Another unfortunate impediment to cheap travel, the quadrupling of prices in locations where tourists congregate.  A phenomenon noticed over the years that I like to call the "Gringo Tax."  A good example of which would be at Rio's Copacabana beach.  On the waterfront, a nice dinner costs $20, but one block in, the same dinner costs $10, another block in $6, etc, etc.

Sometimes this is taken to sick extreme, an example of which would be Papa's 'N Beer, in Baja California.  A few years back they wanted $25 just to come in the door ... WTF?  I don't pay that much for nightclubs in Alta California, why should I pay it in Mexico??  Highly unlikely that the hard-working employees are sharing in the profits, which might make it a bit palatable.  I've been inside, and while fun to go with some friends, it's filled to the brim with obnoxious gringos and gringas.  If you go in there hoping even to talk to the TLUs in the pictures on the website, you're wasting your time and hard-earned $$$.

The three guys on the right telling you all you need to know.

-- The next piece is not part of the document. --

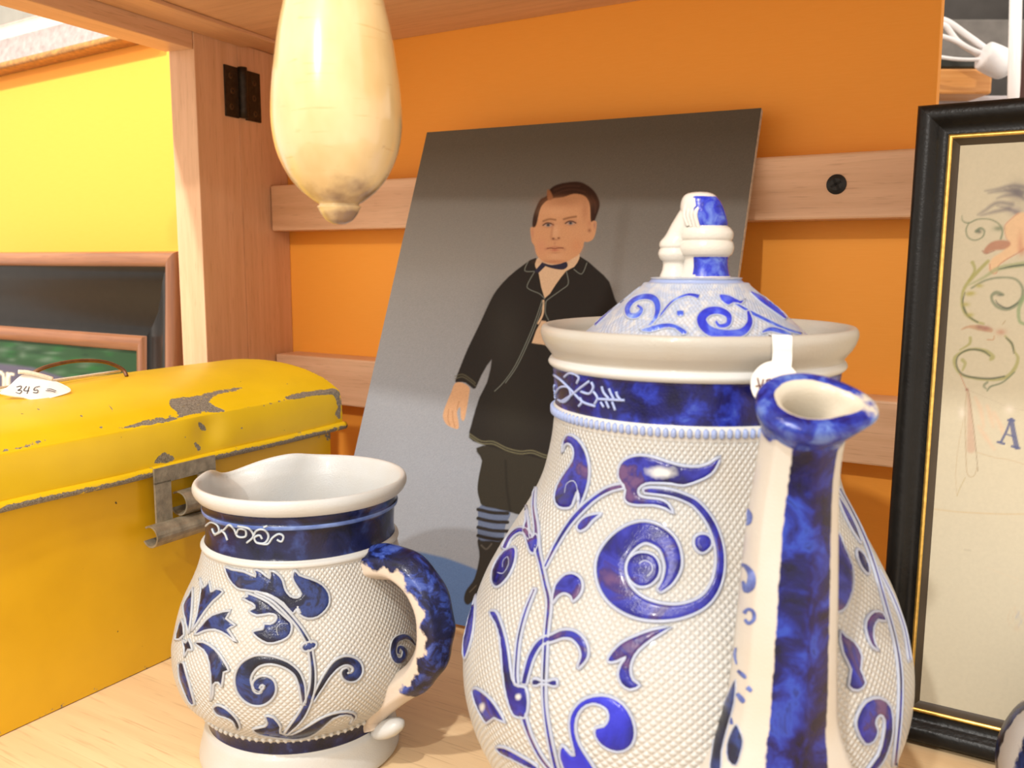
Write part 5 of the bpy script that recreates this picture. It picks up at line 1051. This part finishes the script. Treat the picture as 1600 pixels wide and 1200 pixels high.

Solution: walk a few blocks to the area where the locals hang out and dine at 1/4 the cost.  When dealing in rentals and other expensive items, look for published prices and have a local help out with choices whenever possible.  If not, start out with short-term commitments and move on from there.  Find the bars with no tourists; they'll be cheaper, and you'll be unique instead of one of hundreds of Borg drones.

Miscellaneous Tips

  • When you find a place you like, stay a while and learn everything about it.  Make friends with locals who can give you tips.  As you become an expert, you'll save even more.
  • Clubbin':  Have a few drinks at the cheap bar first, then move on to the expensive ones and order a sparkling water, which leads to:
  • Best not to get too trashed, as you'll have less fun that way and waste money.  The chica (or chico) of your dreams ain't gonna be into a sloppy, barfy drunk anyway.
  • Investigate the work and study abroad programs available to students.  Be an exchange student.
  • Prepare your own healthy meals from the grocery store.  Mmm, hmmm.